FK: Certainly many of the challenges that we face when it comes to water and climate change have to do with infrastructure. What does your research show us about the role of infrastructure in water and climate challenges?
UL: My focus in this began with the America's Water initiative. We started in 2010 with an idea to map the climate future. As I started getting into it, the question was, how do you buffer climate extremes, like the decades-long drought we've been going through in the western US.
People were not thinking about it. Everybody was trying to project the future, which is not a particularly useful activity, because the climate model projections are not very good. There was zero conversation about how we are actually going to deal with this.
Traditionally, we have dealt with floods and droughts by building infrastructure like dams and levies. Most of the conversation you can find in the literature for the last 20 years is the need to remove the dams. Let's say we do that, what's our strategy? If you end up with a significant drought, where's that water coming from? Because you didn't save it. If you have floods, where's the storage?
I've been thinking about a portfolio approach. These dams came into existence through federal funding, then they were transferred to state governments, to private entities and locals who have not maintained them. Now we have a risk associated with this aging infrastructure and the federal government is not touching the financing, unless it’s a federal dam. Does the private sector come in? What's the risk factor? What's the insurance industry thinking? These were the kinds of questions I started looking at.

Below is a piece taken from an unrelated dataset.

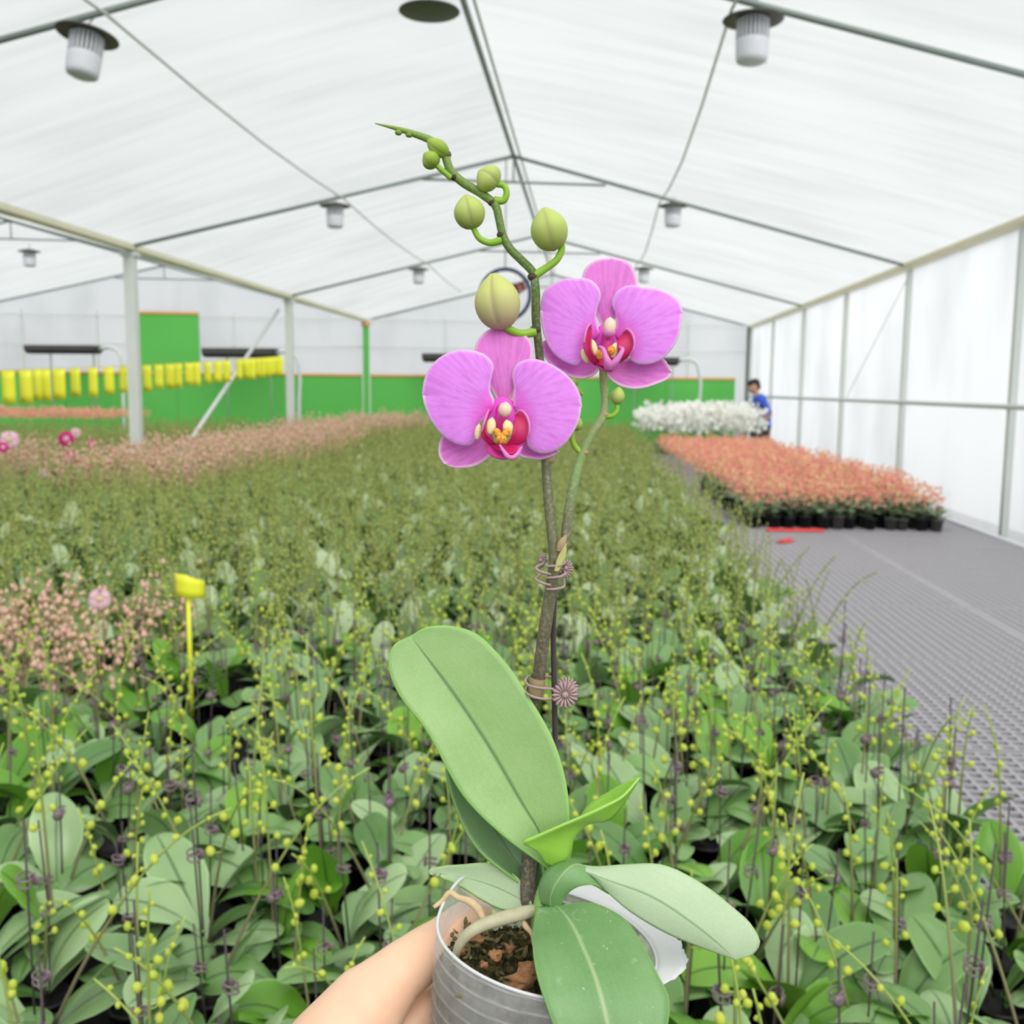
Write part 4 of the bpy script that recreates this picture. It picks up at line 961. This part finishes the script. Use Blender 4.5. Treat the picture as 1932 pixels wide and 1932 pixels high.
for (x, y, z, r) in [(1005, 522, 1, 11), (946, 443, 0, 10), (929, 382, 0, 10), (858, 334, -1, 10), (1010, 622, 8, 12), (1034, 866, 14, 15), (1102, 853, 4, 9.5), (1141, 782, 4, 9.5), (842, 292, -4, 11)]:
    V, F = budgeo(8, 10); d = np.array([.95, .95, .7]); put('stem_node', (V*d*r*S*.95+Q((x, y, z)), F), MT['node'] if y < 870 and y > 300 and x < 1030 else MT['spike' if y < 300 else 'bract'], SPK)
put('bract', blade([(1046, 1078, -14), (1052, 1055, -16), (1066, 1030, -14)], [(1048, 1076, -12), (1056, 1052, -17), (1068, 1026, -14)], [(1054, 1078, -8), (1068, 1048, -8), (1068, 1026, -14)], 10, 6), MT['bract_green'], SPK, thick=.0006)
put('bract', blade([(1056, 1040, -12), (1062, 1028, -16), (1068, 1010, -12)], [(1050, 1040, -8), (1052, 1024, -12), (1068, 1008, -12)], [(1070, 1042, 0), (1074, 1022, -4), (1072, 1008, -8)], 10, 6), MT['bract'], SPK, thick=.0006)
put('bract', lathe(Q((1010, 1312, 66)), Q((1017, 1268, 52))-Q((1010, 1312, 66)), [(15.6*S, 0), (16*S, 8*S), (15.6*S, 30*S), (14.8*S, 40*S)], 16, closed=False), MT['bract'], SPK)
# ---------------- buds
def bud(bp, tp, wpx, mat, ped, pr, lab=None, spin=0.0):
    b, t = Q(bp), Q(tp); axv = t-b; L = np.linalg.norm(axv); n = 22; ns = 36
    pr_f = [(math.sin(math.pi*min(1, (u**.82)))**.62) for u in np.linspace(0, 1, n)]
    mx = max(pr_f); prof = [(max(1e-5, wpx*.5*S*p_/mx*(1-.04*math.sin(6*u))), L*u) for p_, u in zip(pr_f, np.linspace(0, 1, n))]
    prof[-1] = (wpx*.06*S, L); grv = []
    def rf(r, h, a, i):
        g_ = 0
        for q in range(3):
            d = (a-spin-q*2.094+math.pi) % (2*math.pi)-math.pi; g_ = max(g_, math.exp(-(d/.10)**2))
        grv.append(g_ if .12 < h/L < .97 else 0); lo = 1+.05*math.cos(3*(a-spin)+math.pi)
        return r*lo*(1-.075*g_*min(1, 3*(1-h/L)+.3))
    V, F = lathe(b, axv, prof, ns, rf)
    o = put('bud', (V, F), mat, SPK, tt=np.repeat(np.linspace(0, 1, n), ns), groove=np.array(grv))
    put('pedicel', smooth_tube(ped, [pr, pr*.85, pr*.8, pr*.75][:max(2, min(4, len(ped)))], 10, 24), MT['pedicel'], SPK)
    return o
bud((948, 623, -12), (930, 516, -24), 86, MT['bud_large'], [(1010, 626, 6), (985, 630, 0), (962, 622, -10), (948, 612, -12)], 9.5, spin=3.0)
bud((1046, 474, -4), (1026, 392, -16), 70, MT['bud_mid'], [(1008, 520, 2), (1030, 506, 2), (1052, 488, 0), (1060, 466, -2), (1054, 452, -4)], 8.5, spin=.8)
bud((893, 433, -4), (878, 368, -12), 59, MT['bud_mid'], [(946, 453, 0), (925, 458, 0), (905, 450, -2), (893, 430, -4)], 7.5, spin=3.1)
bud((938, 352, -2), (903, 322, -10), 54, MT['bud_mid'], [(933, 378, 0), (950, 378, -2), (956, 362, -4), (950, 350, -4), (938, 348, -4)], 7.5, spin=1.2)
bud((826, 313, -6), (800, 289, -12), 36, MT['bud_small'], [(852, 336, -2), (840, 326, -4), (830, 318, -6), (822, 310, -8)], 6.5, spin=.3)
bud((846, 292, -8), (806, 264, -14), 32, MT['bud_small'], [(846, 300, -4), (842, 292, -6), (838, 288, -8)], 6, spin=2.6)
bud((1163, 764, 0), (1168, 730, -4), 27, MT['bud_mid'], [(1144, 786, 4), (1156, 784, 0), (1164, 774, 0), (1164, 762, 0)], 5.5, spin=1)
bud((1082, 812, 2), (1094, 788, -2), 24, MT['bud_small'], [(1100, 856, 4), (1088, 846, 4), (1080, 830, 2), (1082, 810, 2)], 6.5, spin=2)
bud((1088, 730, 22), (1074, 712, 20), 18, MT['bud_small'], [(1100, 745, 22), (1094, 738, 22), (1086, 728, 22)], 4, spin=1)
for (x, y) in ((772, 249), (752, 245)):
    V, F = budgeo(8, 8); put('bud_scale', (V*np.array([1.2, 1, .8])*6*S*(1 if x > 745 else .7)+Q((x, y+5, -8)), F), MT['bud_small'], SPK)
# ---------------- flowers
def petal(parent, name, mat, conv, up, lo, mid, cen, z=(0, 0, 0), bulge=0, seed=0, nu=40, nv=22, ruffle=2.0, scale=125.):
    def cv(L, zs):
        n = len(L); return [conv(x, y)+(np.interp(i/(n-1), [0, .5, 1], zs[:3]),) for i, (x, y) in enumerate(L)]
    zt_ = z[2]
    V, F, UV, ed = blade(cv(mid, z), cv(up, (z[0], z[1]+z[3] if len(z) > 3 else z[1], z[2])), cv(lo, (z[0], z[1]+z[3] if len(z) > 3 else z[1], z[2])), nu, nv, bulge, ruffle, seed, ease=True)
    # narrow base counts as interior for the pale margin
    cq = Q((cen[0], cen[1], z[0])); rad = np.linalg.norm(V-cq, axis=1)/S
    ed = ed+np.clip((36-rad)/8, 0, 5)
    bx = conv(*mid[0]); tx = conv(*mid[-1]); ax0 = math.atan2(tx[1]-bx[1], tx[0]-bx[0]); pj = np.array([proj(v)[:2] for v in V]); bq = np.array(bx)-.25*(np.array(tx)-np.array(bx))
    an = (np.arctan2(pj[:, 1]-bq[1], pj[:, 0]-bq[0])-ax0+math.pi) % (2*math.pi)-math.pi
    o = obj(name, V, F, mat, parent, uv=UV, attrs={'edge': ed, 'rad': np.clip(rad/scale, 0, 1), 'ang': an}); solidify(o, .0005); return o
def c3(x, y): return (780+x/3.578, 470+y/3.578)
def c4(x, y): return (860+x/7.433, 620+y/7.433)
def c5(x, y): return (1060+x/10.733, 560+y/10.733)
def ell(parent, name, p, r, mat, tilt=None, n=(12, 14)):
    V, F = budgeo(*n); V = V/np.array([1, 1, 1.2]); A = np.array([Rt, Fw, Up])
    V = (V*np.array(r)*S)
    if tilt: c, s = math.cos(tilt), math.sin(tilt); V = np.column_stack([V[:, 0]*c+V[:, 2]*s, V[:, 1], -V[:, 0]*s+V[:, 2]*c])
    return obj(name, V@A+Q(p), F, mat, parent)
def flower(cen, conv, zz, P_):
    FLW = obj('flower', *smooth_tube(P_['col'], P_['colr'], 14, 16), MT['lip_mag'], ORC)
    Cz = zz
    ell(FLW, 'flower_heart', (cen[0], cen[1]-8, zz+9), (30, 5, 34), MT['heart'])
    for key, nm, mt, zs, bl in (('dors', 'sepal', 'sepal', (14, 20, 26), -5), ('ll', 'sepal', 'sepal', (12, 20, 22), 5), ('lr', 'sepal', 'sepal', (12, 20, 22), 5), ('pl', 'petal', 'petal', (4, -2, 10, -3), -7), ('pr', 'petal', 'petal', (4, -2, 10, -3), -7)):
        up, lo, md = P_[key]; petal(FLW, nm, MT[mt], conv, up, lo, md, cen, tuple(q+(Cz if i < 3 else 0) for i, q in enumerate(zs)), bl, hash(key) % 7+ord(key[0]))
    return FLW
F1 = flower((948, 790), c3, -28, dict(
    col=[(946, 772, -20), (948, 780, -34), (944, 792, -42), (942, 806, -40), (942, 822, -30)], colr=[11, 12, 9, 7, 6],
    pl=([(535, 1075), (545, 1020), (520, 960), (528, 860), (543, 790), (500, 725), (400, 685), (270, 688), (150, 755), (85, 850), (64, 950), (63, 985)],
        [(520, 1105), (470, 1150), (425, 1215), (415, 1290), (395, 1318), (330, 1325), (240, 1290), (170, 1230), (105, 1130), (70, 1030), (63, 985)], [(530, 1090), (300, 1020), (63, 985)]),
    pr=([(680, 1060), (672, 1000), (680, 930), (668, 845), (690, 785), (740, 752), (800, 742), (880, 757), (960, 795), (1040, 855), (1095, 920), (1125, 990), (1135, 1060)],
        [(690, 1085), (740, 1120), (775, 1200), (772, 1280), (765, 1320), (800, 1358), (860, 1378), (940, 1368), (1010, 1325), (1070, 1250), (1112, 1170), (1135, 1060)], [(690, 1070), (900, 1060), (1135, 1060)]),
    dors=([(575, 1040), (500, 900), (430, 760), (411, 690), (425, 630), (470, 572), (530, 535), (605, 524)], [(640, 1040), (720, 900), (790, 780), (806, 700), (795, 630), (760, 585), (690, 545), (605, 524)], [(608, 1040), (606, 780), (605, 524)]),
    ll=([(520, 1230), (400, 1205), (280, 1215), (195, 1262), (170, 1340), (172, 1392), (205, 1450)], [(545, 1310), (530, 1380), (480, 1430), (420, 1462), (340, 1477), (260, 1472), (205, 1450)], [(535, 1270), (370, 1360), (205, 1450)]),
    lr=([(680, 1230), (800, 1260), (900, 1300), (960, 1340), (985, 1372)], [(670, 1320), (712, 1395), (790, 1416), (860, 1420), (930, 1400), (985, 1372)], [(670, 1280), (830, 1340), (985, 1372)])))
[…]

FK: You recently hosted the Rethinking Water conference at Columbia University. I know that you plan to host next year’s conference here in Arizona. What will this convening look like in Arizona?

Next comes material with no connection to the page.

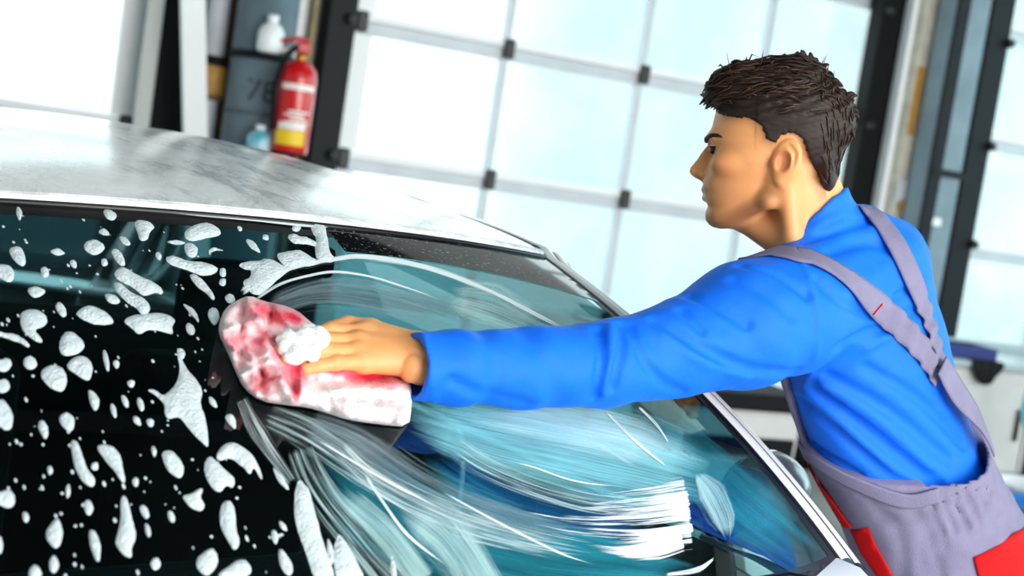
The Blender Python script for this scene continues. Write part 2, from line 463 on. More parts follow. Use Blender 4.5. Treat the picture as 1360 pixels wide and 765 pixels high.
tube('hose', spline([(ex - .03, ey - .02, zt_ + .06), (ex - .08, ey - .03, zt_ + .0), (ex - .108, ey - .02, zt_ - .12), (ex - .108, ey - .02, ez + .25), (ex - .1, ey - .02, ez + .1)], 24), .013, M_black, fe, 8)
box('wall_hook', ex - .02, ex + .02, ey + er - .01, 6.82, zt_ - .06, zt_ - .02, M_post, fe)

# ------------------------------------------------------------------ between the second and third door
y_ = 6.9
xa = X(1153, 150, y_); xb = X(1186, 150, y_)
upright('dark_door_post', xa - .05, xb - .02, 6.86, 6.99, 4.0, M_black, 'black door post just right of the brown-haired man\'s head', 'post', bolts(xa - .01, 6.86, [Zp(1196, 18, 6.86), Zp(1160, 168, 6.86)]))
xa = X(1188, 120, 6.8)
upright('white_wall_strip', xa + .01, xa + .13, 6.76, 6.85, 4.3, M_white, 'white boxed strip between black door post and cream casing', 'trim')
xa = X(1207, 120, 6.72)
def taped(r):
    bevel(box('ochre_tape', xa + .012, xa + .07, 6.685, 6.689, Zp(1205, 178, 6.66), Zp(1213, 85, 6.66), M_ochre, r), .001)
    bevel(box('junction_box', xa + .0, xa + .09, 6.668, 6.688, Zp(1187, 268, 6.66), Zp(1190, 236, 6.66), M_lav, r), .01)
    bevel(box('ochre_knob', xa + .04, xa + .085, 6.665, 6.6675, Zp(1185, 280, 6.6), Zp(1188, 262, 6.6), M_ochre, r), .008)
upright('cream_cable_casing', xa, xa + .125, 6.69, 6.77, 4.3, M_cream, 'cream cable casing with ochre tape left of the blue-grey steel column', 'casing', taped)
xa = X(1228, 120, 6.72)
upright('rusty_angle_post', xa + .03, xa + .075, 6.68, 6.75, 4.3, M_brown, 'thin rust-brown edge between cream casing and blue-grey steel column', 'post')
xa = X(1236, 120, 6.6); xb = X(1275, 120, 6.6)
def dark_strip(r):  # dark strip covers the left third of the column
    box('dark_strip', xa - .02, xa + .055, 6.44, 6.478, .012, 4.6, M_post, r)
    box('clamp_band', xa - .01, xb + .03, 6.43, 6.478, Zp(1222, 225, 6.5) - .02, Zp(1222, 225, 6.5) + .02, M_post, r)
    box('white_tag', xa + .02, xa + .13, 6.455, 6.478, Zp(1225, 297, 6.5), Zp(1225, 287, 6.5), M_white, r)
upright('steel_column', xa, xb + .02, 6.48, 6.66, 4.6, M_bluegrey, 'blue-grey steel column between the middle and the right glazed door', 'column', dark_strip)
xa = X(1281, 120, 6.85); xb = X(1310, 120, 6.85)
upright('dark_door_post', xa, xb, 6.72, 6.99, 4.0, M_post, 'dark post with roller brackets at the left edge of the right door', 'post', bolts(xb - .01, 6.72, [Zp(1312, 52, 6.72), Zp(1290, 190, 6.72), Zp(1262, 320, 6.72)]))

# ------------------------------------------------------------------ workbench and cabinets at the right
M_cab = mat('pale_grey_cabinet', srgb(202, 200, 198), .5, noise=.08, nscale=6)
M_navy = mat('navy_tray', srgb(22, 34, 110), .4)
M_top = mat('grey_steel_worktop', srgb(168, 180, 184), .35, metal=.3)
by = 5.72
bz = Zp(1290, 478, by)
bx0 = X(1262, 480, by); 
def cabinet(i, x0, x1, label):
    r = empty('base_cabinet', ((x0 + x1)/2, by + .3, 0)); tag(r, label, 'cabinet', 'base cabinets under the steel worktop')
    box('body', x0, x1, by + .02, by + .62, .12, bz - .04, M_cab, r)
    box('plinth', x0 + .01, x1 - .01, by + .08, by + .6, 0, .118, M_black, r)
    d = bevel(box('door', x0 + .008, x1 - .008, by, by + .019, .32, bz - .05, M_cab, r), .004)
    dr = bevel(box('drawer', x0 + .008, x1 - .008, by, by + .019, .13, .31, mat('dark_drawer', srgb(70, 62, 58), .5), r), .004)
    box('handle', x1 - .08, x1 - .06, by - .02, by - .001, .5, .68, M_post, d)
    box('handle', (x0 + x1)/2 - .06, (x0 + x1)/2 + .06, by - .02, by - .001, .215, .23, M_lav, dr)
cw = .62
for i in range(4):
    cabinet(i, bx0 + i*cw, bx0 + (i+1)*cw - .004, ['pale grey base cabinet just right of the man\'s back', 'pale grey base cabinet at the right picture edge', 'third pale grey base cabinet along the right bench', 'last pale grey base cabinet by the right wall'][i])
wt_ = empty('worktop', (bx0 + 2*cw, by + .3, bz - .04)); tag(wt_, 'grey steel worktop on the pale cabinets right of the man', 'worktop')
bevel(box('top_slab', bx0 - .03, bx0 + 4*cw + .02, by - .03, by + .64, bz - .038, bz, M_top, wt_), .004)
box('back_lip', bx0 - .03, bx0 + 4*cw + .02, by + .6, by + .64, bz + .001, bz + .05, M_top, wt_)
tr_ = empty('navy_tray', (bx0 + .2, by + .12, bz)); tag(tr_, 'long navy blue tray lying on the steel worktop', 'tray')
x0, x1, y0, y1 = bx0 - .02, X(1312, 462, by + .1), by + .02, by + .25
box('tray_floor', x0, x1, y0, y1, bz + .001, bz + .01, M_navy, tr_)
for a in ((x0, x1, y0, y0 + .012), (x0, x1, y1 - .012, y1), (x0, x0 + .012, y0 + .012, y1 - .012), (x1 - .012, x1, y0 + .012, y1 - .012)):
    box('tray_side', a[0], a[1], a[2], a[3], bz + .0101, bz + .07, M_navy, tr_)
def lump(name, c, r, m, label, cat):
    bm = bmesh.new(); bmesh.ops.create_icosphere(bm, subdivisions=3, radius=1)
    for v in bm.verts:
        n_ = .18*math.sin(5*v.co.x + 2) * math.sin(4*v.co.y) + .12*math.sin(9*v.co.z + v.co.x*4)
        v.co = Vector((v.co.x*r[0]*(1 + n_), v.co.y*r[1]*(1 + n_), max(-.85, v.co.z)*r[2]*(1 + n_*.6)))
    me = bpy.data.meshes.new(name); bm.to_mesh(me); bm.free()
    zmin = min(v.co.z for v in me.vertices)
    me.transform(Matrix.Translation((0, 0, -zmin)))
    me.polygons.foreach_set('use_smooth', [True]*len(me.polygons))
    o = link(name, me, m); o.location = c; tag(o, label, cat); return o
# black apron/cloth hanging over the worktop edge
v = []
nn = 12
for j in range(6):
    for i in range(nn + 1):
        t = i/nn
        x = X(1285, 480, by) + t*.22
        if j < 2: p = (x, by - .036 + (1 - j)*.12, bz + .006)
        else: p = (x, by - .042 - .006*math.sin(i*1.7), bz - (j - 1)*.032*(1 - abs(t*2 - 1)**2*.8))
        v.append(p)
o = mesh('black_cloth', v, grid_faces(6, nn + 1), M_black, None, True)
so = o.modifiers.new('thick', 'SOLIDIFY'); so.thickness = .004
tag(o, 'small black cloth hanging over the front edge of the steel worktop', 'cloth')
# a hose stand in front with a teal hose, and a white bucket
hx, hy = X(1352, 560, 5.3), 5.3
hs = empty('hose_reel_stand', (hx, hy, 0)); tag(hs, 'thin stand looped with pale teal hose at the right picture edge', 'hose stand')
M_tealhose = mat('pale_teal_hose', srgb(150, 214, 224), .4)
lathe('stand_base', [(.18, 0), (.18, .02), (.03, .03)], M_post, hs, hx + .1, hy, 0)
tube('stand_pole', [(hx + .1, hy, .03), (hx + .1, hy, .95)], .014, M_post, hs, 10)
lp = [(hx + .1 + .13*math.cos(a), hy - .03 - .01*k/8, .78 + .17*math.sin(a)) for k, a in enumerate(np.linspace(0, 4*math.pi, 50))]
tube('hose_loop', lp, .012, M_tealhose, hs, 8)
tube('hose_tail', spline([lp[-1], (hx + .16, hy - .08, .5), (hx - .04, hy - .1, .25), (hx - .12, hy - .14, .02)], 24), .012, M_tealhose, hs, 8)
bkx, bky = X(1352, 640, 4.9), 4.9
bz0 = 0.0
bk = empty('white_bucket', (bkx + .1, bky, 0)); tag(bk, 'white plastic bucket on the floor below the hose stand', 'bucket')
lathe('bucket_shell', [(.12, 0), (.14, .005), (.185, .43), (.195, .435), (.195, .45), (.18, .45), (.135, .012), (.01, .01)], M_bw, bk, bkx + .1, bky, 0, 32)
tube('bail', [(bkx + .1 + .195*math.cos(a), bky - .1*math.sin(a), .43 - .06*math.sin(a)) for a in np.linspace(0, math.pi, 16)], .004, M_post, bk, 6)
bb = empty('blue_crate', (X(1350, 690, 4.4) + .25, 4.4, 0)); tag(bb, 'blue plastic crate on the floor at the right edge behind the man', 'crate')
bxx = X(1350, 690, 4.4); hz = Zp(1352, 680, 4.3)
box('crate_floor', bxx + .02, bxx + .5, 4.3, 4.62, 0.0, .012, mat('crate_blue', srgb(40, 120, 200), .4), bb)
for a in ((bxx + .02, bxx + .5, 4.28, 4.30), (bxx + .02, bxx + .5, 4.62, 4.64), (bxx, bxx + .02, 4.28, 4.64), (bxx + .5, bxx + .52, 4.28, 4.64)):
    box('crate_side', a[0], a[1], a[2], a[3], 0, hz, bpy.data.materials['crate_blue'], bb)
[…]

UL: We started this as America's Water conference in 2012. I was doing this as an annual, invitation only conference with policy makers, Wall Street people and tech companies, limiting it to 100 people each time. In 2017, Sciens Asset Management came and talked to me. They wanted to be a leading sponsor and take over organizing the conference and bringing in other private sector sponsors.
After Sciens joined us, we slowly started opening it up. This September, we had 700 people in person and 800 people online. The number of private sector participants increases every year.
The design of this conference, from the beginning, has been to create a learning opportunity for people in universities. This has emerged as the go to place for people who are trying to see who's doing what and identify collaborators.
In moving this to the western US, we want to look at regional issues to a certain extent. It brings us more to irrigation than to urban infrastructure, and it brings us to some discussions about larger scale water markets for risk mitigation. At the same time, many of the issues are still infrastructure related and that focus will be the same.
FK: What are you looking forward to working on in Arizona?
UL: I see opportunities in things like floating solar. Take Lake Mead, Lake Powell and the Colorado River. For Arizona’s allocation of twelve million acre feet per year, two million acre feet per year are lost to evaporation. This is a large-scale opportunity and there's strong interest from the private sector.
Back of the envelope, if you cover ten percent of Lake Mead and Lake Powell with solar panels, you save 150,000 acre feet of water per year, which is a lot when you consider that Nevada has a 300,000 acre feet per year total allocation.
At this point, I'm interested in doing a design. The idea is to have a series of barges that can chain to each other with a power cable running between them. We can grow organic, hydroponic crops under the solar panels. There is an opportunity to connect to the existing grid as well. You can generate about two and a half gigawatts of electricity, and that's what pays for this.
Doing it is technically feasible. I have a student working on detailed designs and costing it out. I have talked to people who may be willing to finance it. I've talked to people who would be willing to execute the project as well. There are a bunch of sticky questions about who gets the saved water and such, but they can be worked out.
Arizona and the western US are exciting places to work on water and climate. That's one of the reasons I moved here. I can see that the demand exists, but it's not clear to me the demand is being met. I think getting the private sector organized with us here would be useful, and I'm starting to work on that.